Yes, it's a "burden" on employers that their employees are not automatons who have no purpose in life beyond ensuring their uninterrupted availability 9-5 each weekday. Humans get ill. Humans reproduce. Humans change jobs. Humans get distracted by their affair with their secretary and fuck up the smooth running of the business. If you don't want to deal with that, don't hire a human. But if you want (or need) a human brain to do the work, then you need to accept the issues that come with humans and a well-functioning society depends upon a safety net when people need to be temporarily unavailable for work.
While holidays and occasional sickness is part and parcel of hiring a human being, a year off due to having a baby is not. It's true that humans procreate, but how is that relevant in the context of a employer-employee relationship.
Humans also buy clothes - should it be down to the employer to buy nice shoes for their employees? Humans take sabbaticals to better themselves - is the employer's responsibility to support that?
In so far as the employer-employee relationship goes, the employer should only be obliged to support issues which are extensions of work.
If you want your employees to commit to working only for your company, rather than hiring themselves out to whoever is willing to pay them the highest rate on any given day, ditching your task mid-project, then you have to give them some sort of commitment back in return. Which is, you won't fire them if they get ill, have an accident, or have children (something which the entire of society depends on people to do). Otherwise hire, and pay, for a day-rate contractor.

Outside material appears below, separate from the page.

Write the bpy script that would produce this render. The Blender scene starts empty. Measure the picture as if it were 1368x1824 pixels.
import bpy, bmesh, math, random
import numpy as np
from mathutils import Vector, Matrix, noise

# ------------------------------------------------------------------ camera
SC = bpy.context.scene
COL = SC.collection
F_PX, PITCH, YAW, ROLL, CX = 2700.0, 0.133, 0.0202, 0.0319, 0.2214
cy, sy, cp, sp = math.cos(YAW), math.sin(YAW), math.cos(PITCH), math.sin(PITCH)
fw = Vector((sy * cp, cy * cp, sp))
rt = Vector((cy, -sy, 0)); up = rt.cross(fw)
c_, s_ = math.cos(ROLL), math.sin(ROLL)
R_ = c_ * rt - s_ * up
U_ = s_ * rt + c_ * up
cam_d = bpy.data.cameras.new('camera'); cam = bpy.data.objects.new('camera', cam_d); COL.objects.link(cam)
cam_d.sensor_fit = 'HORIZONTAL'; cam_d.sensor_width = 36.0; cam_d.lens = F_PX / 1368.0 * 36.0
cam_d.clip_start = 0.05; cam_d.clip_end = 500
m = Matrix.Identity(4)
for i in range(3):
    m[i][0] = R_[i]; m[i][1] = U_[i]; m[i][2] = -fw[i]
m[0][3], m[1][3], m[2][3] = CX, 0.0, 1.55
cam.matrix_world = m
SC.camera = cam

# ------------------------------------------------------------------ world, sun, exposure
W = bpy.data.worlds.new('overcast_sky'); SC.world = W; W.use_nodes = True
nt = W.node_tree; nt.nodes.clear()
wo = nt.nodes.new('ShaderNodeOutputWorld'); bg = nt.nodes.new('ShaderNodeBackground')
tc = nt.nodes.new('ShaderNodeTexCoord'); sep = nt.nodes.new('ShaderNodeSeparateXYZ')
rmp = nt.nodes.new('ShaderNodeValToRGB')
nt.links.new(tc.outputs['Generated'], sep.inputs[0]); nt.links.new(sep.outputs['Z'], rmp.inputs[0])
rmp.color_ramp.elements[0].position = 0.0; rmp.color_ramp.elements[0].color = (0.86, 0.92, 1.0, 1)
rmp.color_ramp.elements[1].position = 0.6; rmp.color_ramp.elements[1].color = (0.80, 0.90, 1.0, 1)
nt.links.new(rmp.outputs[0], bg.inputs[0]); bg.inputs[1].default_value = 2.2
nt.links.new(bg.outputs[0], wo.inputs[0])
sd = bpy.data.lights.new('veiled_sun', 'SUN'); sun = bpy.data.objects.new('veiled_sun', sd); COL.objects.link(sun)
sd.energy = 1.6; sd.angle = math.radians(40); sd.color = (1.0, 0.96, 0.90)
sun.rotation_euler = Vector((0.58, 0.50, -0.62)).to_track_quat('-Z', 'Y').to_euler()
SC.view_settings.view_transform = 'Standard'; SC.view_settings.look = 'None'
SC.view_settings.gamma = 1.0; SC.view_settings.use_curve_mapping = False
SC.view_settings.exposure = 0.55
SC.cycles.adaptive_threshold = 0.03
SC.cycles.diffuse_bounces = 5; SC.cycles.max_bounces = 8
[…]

Actually one could argue that in return for the employee committing to show up for work every day, the employer is committing to pay them, regardless of whether they were needed or if the company made money that week. Committing to support every life choice of the employer goes far beyond the remit of employer-employee relationship.
If your company budget is so precarious and poorly run that you can't afford to employ women in case they have children, and can't hire people with disabilities in case they are unable to work, and can't hire men who might want to take paternity leave, then ultimately it's you who will suffer long-term, as all those talented people will work somewhere else, leaving you with the industry's dross that couldn't get a job at a better employer
There are enough talented people who don't fit into the above categories. If it weren't that way, why would women need discrimination laws that prohibit companies hiring talented men over talented women just because of their gender?
Fact is most companies could run very well without the legal obligation of keeping an employee's position open for a year while she has a baby. In fact they do run very well in countries that don't have this anti-business protection racket.